Do 2029 roku globalne straty wynikające z cyberprzestępczości mogą sięgnąć 15,6 bln dolarów, co czyni ją jednym z największych wyzwań gospodarczych świata. Mastercard w swoim najnowszym raporcie Signals 2025 analizuje ewolucję zagrożeń w cyfrowym świecie oraz wskazuje kierunki rozwoju technologii ochrony.
Raport podkreśla rosnącą rolę agentów AI w działaniach przestępczych. Zamiast prostych botów, cyberprzestępcy wykorzystują inteligentne systemy zdolne do samodzielnego identyfikowania luk, modyfikowania strategii ataku i unikania wykrycia. Szczególnie niebezpieczne stają się techniki takie jak credential stuffing czy polimorficzne złośliwe oprogramowanie, które adaptuje się do środowiska zabezpieczeń w czasie rzeczywistym.
Złośliwe programy typu infostealer masowo pozyskują dane uwierzytelniające i osobowe, które trafiają na czarny rynek. Sektor edukacji jest szczególnie narażony – tylko w 2024 r. dane ponad 20 tys. studentów Chińskiego Uniwersytetu w Hongkongu zostały skradzione i wystawione na sprzedaż w dark webie.
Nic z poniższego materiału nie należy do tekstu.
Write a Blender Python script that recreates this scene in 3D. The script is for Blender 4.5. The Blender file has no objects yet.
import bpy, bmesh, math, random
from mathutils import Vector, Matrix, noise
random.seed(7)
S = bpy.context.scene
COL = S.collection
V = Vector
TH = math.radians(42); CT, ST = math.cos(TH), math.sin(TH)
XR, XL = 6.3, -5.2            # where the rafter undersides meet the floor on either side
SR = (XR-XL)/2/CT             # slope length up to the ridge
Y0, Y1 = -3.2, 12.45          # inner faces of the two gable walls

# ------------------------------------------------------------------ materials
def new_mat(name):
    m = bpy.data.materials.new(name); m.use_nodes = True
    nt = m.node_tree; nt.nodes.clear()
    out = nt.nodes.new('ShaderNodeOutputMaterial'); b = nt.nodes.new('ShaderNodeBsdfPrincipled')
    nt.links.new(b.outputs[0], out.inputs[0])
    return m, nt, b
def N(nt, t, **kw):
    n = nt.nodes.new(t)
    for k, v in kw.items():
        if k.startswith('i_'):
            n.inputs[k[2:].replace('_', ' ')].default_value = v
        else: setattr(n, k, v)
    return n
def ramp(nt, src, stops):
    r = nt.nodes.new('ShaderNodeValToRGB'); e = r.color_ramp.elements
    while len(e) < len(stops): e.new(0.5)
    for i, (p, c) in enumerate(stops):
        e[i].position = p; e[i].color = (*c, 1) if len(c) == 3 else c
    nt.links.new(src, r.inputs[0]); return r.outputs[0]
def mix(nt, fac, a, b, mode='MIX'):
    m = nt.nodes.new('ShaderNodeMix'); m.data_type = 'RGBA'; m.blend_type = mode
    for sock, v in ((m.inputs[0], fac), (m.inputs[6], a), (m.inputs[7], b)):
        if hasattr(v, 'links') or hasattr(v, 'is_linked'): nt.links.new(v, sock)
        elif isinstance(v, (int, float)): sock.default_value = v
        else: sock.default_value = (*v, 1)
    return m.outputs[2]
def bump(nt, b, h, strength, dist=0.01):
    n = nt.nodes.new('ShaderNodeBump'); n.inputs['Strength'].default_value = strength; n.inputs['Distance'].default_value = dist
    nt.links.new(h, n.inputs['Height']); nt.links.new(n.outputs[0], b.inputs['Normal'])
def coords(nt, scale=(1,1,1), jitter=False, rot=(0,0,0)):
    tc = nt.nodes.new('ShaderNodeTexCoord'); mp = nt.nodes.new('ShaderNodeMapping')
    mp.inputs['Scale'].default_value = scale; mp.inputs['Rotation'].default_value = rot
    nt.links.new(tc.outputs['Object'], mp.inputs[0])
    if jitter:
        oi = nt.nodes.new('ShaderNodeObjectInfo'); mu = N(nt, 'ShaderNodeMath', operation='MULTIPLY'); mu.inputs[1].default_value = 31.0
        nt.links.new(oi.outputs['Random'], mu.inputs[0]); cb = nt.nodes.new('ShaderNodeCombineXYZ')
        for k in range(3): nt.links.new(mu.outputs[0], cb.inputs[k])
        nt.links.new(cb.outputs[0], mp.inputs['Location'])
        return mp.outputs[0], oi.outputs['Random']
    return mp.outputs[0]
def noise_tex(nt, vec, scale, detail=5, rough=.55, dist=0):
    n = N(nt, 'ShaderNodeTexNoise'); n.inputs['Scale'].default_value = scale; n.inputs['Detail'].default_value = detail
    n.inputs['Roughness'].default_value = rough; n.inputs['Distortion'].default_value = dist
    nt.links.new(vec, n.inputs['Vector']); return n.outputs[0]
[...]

Zewnętrzni partnerzy stają się jednym z głównych źródeł naruszeń danych – aż 30 proc. incydentów w 2024 r. miało swoje źródło poza organizacją. Tradycyjne metody oceny ryzyka nie nadążają za tempem wdrażania AI, co wymusza potrzebę ciągłego monitoringu i nowych modeli współpracy.
Od 2018 r. Mastercard przeznaczył ponad 10,7 mld dolarów na rozwój globalnego systemu cyberbezpieczeństwa, opierając się na AI, analizie behawioralnej i zaawansowanej weryfikacji tożsamości. Jak podkreśla Marta Życińska, dyrektorka generalna Mastercard Europe w Polsce: „Przyszłość bezpieczeństwa cyfrowego to współpraca, technologia i wiedza – tylko tak możemy skutecznie przeciwdziałać autonomicznym zagrożeniom.”